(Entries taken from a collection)
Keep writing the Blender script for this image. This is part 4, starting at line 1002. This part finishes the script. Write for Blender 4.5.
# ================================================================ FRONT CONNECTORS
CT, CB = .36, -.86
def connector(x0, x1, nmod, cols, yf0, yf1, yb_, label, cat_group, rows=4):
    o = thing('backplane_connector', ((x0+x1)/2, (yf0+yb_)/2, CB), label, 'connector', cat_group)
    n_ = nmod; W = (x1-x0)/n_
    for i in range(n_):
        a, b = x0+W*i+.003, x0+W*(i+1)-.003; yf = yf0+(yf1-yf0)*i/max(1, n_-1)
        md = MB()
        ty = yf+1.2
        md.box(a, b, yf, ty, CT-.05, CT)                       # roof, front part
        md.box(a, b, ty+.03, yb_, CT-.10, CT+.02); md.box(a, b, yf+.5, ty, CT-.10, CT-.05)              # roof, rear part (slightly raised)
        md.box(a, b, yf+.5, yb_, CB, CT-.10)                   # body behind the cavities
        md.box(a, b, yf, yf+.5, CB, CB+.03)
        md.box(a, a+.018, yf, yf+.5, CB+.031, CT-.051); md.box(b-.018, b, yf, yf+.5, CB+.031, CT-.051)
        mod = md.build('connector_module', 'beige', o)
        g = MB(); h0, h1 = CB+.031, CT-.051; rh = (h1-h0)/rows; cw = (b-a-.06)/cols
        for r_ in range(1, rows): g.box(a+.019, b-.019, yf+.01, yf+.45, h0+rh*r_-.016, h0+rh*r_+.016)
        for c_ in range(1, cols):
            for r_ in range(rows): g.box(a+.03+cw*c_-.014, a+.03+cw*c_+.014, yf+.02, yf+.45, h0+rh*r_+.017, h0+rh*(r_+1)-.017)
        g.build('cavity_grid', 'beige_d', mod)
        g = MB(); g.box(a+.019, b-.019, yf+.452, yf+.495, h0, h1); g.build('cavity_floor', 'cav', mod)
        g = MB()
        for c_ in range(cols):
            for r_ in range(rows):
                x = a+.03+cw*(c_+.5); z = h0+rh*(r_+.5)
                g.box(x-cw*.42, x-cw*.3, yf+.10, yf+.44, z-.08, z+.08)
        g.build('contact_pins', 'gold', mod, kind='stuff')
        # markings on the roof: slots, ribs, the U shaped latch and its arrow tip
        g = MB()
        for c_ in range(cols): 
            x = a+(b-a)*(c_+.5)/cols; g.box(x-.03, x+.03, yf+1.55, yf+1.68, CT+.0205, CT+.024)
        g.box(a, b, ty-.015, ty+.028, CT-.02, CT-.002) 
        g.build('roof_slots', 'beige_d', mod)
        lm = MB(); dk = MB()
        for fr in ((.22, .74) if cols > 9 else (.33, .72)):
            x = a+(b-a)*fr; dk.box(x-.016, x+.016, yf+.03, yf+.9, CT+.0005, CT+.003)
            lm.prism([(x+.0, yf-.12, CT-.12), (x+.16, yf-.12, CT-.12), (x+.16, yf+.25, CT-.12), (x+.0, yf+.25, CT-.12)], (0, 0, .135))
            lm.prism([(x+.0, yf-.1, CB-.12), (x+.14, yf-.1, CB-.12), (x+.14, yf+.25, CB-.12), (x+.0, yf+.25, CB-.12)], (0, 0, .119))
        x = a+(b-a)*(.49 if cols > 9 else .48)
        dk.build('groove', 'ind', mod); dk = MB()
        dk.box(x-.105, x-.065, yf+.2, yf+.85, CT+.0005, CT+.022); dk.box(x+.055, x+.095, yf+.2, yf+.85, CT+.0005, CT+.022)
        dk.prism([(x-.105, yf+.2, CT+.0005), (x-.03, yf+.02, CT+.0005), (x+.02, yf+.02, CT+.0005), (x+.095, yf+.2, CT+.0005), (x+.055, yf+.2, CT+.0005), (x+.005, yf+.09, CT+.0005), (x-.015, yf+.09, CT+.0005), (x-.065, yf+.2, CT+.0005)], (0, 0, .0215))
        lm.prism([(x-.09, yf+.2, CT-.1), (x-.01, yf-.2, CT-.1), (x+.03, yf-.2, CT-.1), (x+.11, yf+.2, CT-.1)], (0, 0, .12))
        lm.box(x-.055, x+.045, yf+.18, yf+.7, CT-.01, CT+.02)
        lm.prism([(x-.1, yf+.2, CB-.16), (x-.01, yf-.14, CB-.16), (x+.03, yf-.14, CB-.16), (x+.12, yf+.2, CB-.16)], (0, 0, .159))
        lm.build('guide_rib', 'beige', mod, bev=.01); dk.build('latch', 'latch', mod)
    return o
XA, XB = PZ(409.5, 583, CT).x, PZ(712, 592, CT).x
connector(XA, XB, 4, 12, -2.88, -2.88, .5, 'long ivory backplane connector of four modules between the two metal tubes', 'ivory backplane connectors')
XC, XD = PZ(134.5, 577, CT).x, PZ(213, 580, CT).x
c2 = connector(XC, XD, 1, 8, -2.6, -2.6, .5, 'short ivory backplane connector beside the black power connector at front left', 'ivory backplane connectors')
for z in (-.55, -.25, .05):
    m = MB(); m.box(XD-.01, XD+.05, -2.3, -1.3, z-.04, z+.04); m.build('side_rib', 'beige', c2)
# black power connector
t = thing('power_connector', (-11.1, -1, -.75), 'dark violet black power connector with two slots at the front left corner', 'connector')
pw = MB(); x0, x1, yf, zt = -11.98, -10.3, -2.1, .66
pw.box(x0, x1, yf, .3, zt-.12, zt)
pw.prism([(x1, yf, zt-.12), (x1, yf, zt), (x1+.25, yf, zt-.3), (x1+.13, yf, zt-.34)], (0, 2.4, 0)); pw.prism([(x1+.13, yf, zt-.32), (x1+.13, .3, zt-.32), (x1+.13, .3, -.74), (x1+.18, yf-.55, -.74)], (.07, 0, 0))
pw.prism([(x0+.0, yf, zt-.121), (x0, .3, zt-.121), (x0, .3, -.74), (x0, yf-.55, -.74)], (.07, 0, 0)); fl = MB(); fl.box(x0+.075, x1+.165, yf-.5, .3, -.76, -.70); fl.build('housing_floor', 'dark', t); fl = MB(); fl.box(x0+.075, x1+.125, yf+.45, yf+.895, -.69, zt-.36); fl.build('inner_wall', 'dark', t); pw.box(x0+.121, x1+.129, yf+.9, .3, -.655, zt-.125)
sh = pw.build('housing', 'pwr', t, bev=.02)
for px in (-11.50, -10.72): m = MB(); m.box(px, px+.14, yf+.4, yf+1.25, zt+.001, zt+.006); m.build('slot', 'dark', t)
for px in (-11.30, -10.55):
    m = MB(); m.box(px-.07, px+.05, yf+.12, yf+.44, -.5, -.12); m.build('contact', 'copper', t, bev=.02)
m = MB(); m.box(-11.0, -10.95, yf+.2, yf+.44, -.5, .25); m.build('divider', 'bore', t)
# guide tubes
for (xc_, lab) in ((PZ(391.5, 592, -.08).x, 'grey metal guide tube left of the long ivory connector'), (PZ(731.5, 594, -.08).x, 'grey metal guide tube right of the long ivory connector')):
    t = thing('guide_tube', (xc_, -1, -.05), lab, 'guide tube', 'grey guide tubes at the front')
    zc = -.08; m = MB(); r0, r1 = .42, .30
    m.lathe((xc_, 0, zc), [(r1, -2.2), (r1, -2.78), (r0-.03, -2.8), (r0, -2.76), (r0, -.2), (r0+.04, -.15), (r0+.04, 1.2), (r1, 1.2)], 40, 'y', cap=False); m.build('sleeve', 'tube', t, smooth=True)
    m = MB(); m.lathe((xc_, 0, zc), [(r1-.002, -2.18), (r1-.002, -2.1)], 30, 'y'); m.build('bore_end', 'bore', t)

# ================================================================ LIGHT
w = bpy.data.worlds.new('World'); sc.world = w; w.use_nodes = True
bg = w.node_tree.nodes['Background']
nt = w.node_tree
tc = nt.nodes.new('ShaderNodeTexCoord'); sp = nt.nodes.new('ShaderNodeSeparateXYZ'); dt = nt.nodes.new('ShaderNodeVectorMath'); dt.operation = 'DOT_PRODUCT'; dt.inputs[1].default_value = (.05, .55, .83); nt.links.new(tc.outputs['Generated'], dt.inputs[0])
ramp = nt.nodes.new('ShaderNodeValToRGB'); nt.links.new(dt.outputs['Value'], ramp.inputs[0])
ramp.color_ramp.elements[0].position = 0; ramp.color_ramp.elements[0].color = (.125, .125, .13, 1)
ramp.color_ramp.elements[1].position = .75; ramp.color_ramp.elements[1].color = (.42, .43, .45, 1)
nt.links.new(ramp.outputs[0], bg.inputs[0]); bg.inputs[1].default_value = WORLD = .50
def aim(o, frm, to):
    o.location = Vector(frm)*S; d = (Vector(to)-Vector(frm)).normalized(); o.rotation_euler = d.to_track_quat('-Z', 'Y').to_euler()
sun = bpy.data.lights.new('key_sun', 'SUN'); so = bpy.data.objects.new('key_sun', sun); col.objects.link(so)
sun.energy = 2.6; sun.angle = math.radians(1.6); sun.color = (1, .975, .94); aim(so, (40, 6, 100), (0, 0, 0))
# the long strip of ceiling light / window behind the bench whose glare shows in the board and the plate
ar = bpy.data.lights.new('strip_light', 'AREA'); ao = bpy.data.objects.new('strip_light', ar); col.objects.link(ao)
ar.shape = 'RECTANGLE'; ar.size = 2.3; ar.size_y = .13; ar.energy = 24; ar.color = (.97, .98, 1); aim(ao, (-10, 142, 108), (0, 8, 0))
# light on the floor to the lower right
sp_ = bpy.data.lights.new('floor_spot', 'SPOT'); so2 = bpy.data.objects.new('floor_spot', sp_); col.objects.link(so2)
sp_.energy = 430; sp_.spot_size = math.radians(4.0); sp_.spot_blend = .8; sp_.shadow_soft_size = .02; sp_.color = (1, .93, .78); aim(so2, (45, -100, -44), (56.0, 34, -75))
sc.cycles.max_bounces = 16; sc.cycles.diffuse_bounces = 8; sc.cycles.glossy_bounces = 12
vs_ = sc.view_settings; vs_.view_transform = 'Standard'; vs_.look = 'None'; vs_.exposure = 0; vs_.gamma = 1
* * *
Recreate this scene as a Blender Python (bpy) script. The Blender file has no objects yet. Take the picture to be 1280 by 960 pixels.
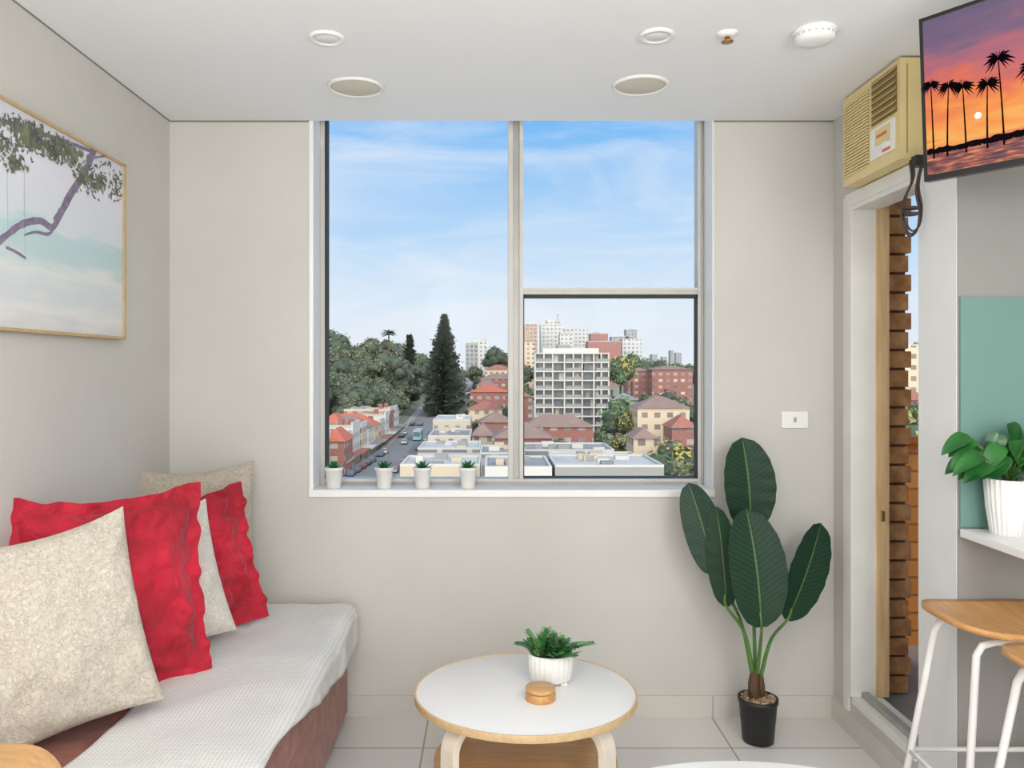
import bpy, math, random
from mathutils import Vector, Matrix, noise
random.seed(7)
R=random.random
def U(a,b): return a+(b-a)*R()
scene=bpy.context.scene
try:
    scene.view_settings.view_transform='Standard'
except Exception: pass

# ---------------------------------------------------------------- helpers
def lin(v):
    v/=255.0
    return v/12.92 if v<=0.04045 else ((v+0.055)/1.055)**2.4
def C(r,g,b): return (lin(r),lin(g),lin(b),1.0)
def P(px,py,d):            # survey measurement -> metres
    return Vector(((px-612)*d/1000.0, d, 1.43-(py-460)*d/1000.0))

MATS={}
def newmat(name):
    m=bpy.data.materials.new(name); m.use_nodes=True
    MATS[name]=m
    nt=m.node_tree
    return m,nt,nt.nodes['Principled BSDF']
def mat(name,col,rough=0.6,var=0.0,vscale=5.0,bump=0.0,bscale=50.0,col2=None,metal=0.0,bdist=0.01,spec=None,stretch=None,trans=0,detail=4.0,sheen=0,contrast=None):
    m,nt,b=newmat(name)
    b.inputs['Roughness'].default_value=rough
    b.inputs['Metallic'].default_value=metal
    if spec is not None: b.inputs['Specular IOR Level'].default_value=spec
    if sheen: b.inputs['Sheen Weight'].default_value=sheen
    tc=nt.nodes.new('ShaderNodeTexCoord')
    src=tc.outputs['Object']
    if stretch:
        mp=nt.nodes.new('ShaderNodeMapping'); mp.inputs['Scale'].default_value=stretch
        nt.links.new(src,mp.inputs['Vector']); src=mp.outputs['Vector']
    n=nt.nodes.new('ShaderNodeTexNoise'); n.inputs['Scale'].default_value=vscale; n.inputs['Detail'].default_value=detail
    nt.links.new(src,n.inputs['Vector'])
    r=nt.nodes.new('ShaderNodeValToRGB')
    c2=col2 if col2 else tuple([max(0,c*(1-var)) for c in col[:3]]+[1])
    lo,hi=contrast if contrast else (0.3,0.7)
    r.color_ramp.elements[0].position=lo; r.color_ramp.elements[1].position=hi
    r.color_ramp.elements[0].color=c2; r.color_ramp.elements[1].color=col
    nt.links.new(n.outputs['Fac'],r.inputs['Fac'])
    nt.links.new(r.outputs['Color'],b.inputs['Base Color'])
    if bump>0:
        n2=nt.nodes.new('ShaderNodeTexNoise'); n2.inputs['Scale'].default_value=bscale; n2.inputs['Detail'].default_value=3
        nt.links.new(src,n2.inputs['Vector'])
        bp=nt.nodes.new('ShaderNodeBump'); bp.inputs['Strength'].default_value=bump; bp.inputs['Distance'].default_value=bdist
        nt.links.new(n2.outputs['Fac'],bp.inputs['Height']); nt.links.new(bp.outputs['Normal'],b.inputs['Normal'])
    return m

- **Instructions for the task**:
Pictures are excluded. Repeat exactly the lines from the one containing "Recreate this scene" to the one containing "return Vector(((px-612)*d/1000.0, d, 1.43-(py-460)*d/1000.0))", inclusive.

- **Reply**:
Recreate this scene as a Blender Python (bpy) script. The Blender file has no objects yet. Take the picture to be 1280 by 960 pixels.
import bpy, math, random
from mathutils import Vector, Matrix, noise
random.seed(7)
R=random.random
def U(a,b): return a+(b-a)*R()
scene=bpy.context.scene
try:
    scene.view_settings.view_transform='Standard'
except Exception: pass

# ---------------------------------------------------------------- helpers
def lin(v):
    v/=255.0
    return v/12.92 if v<=0.04045 else ((v+0.055)/1.055)**2.4
def C(r,g,b): return (lin(r),lin(g),lin(b),1.0)
def P(px,py,d):            # survey measurement -> metres
    return Vector(((px-612)*d/1000.0, d, 1.43-(py-460)*d/1000.0))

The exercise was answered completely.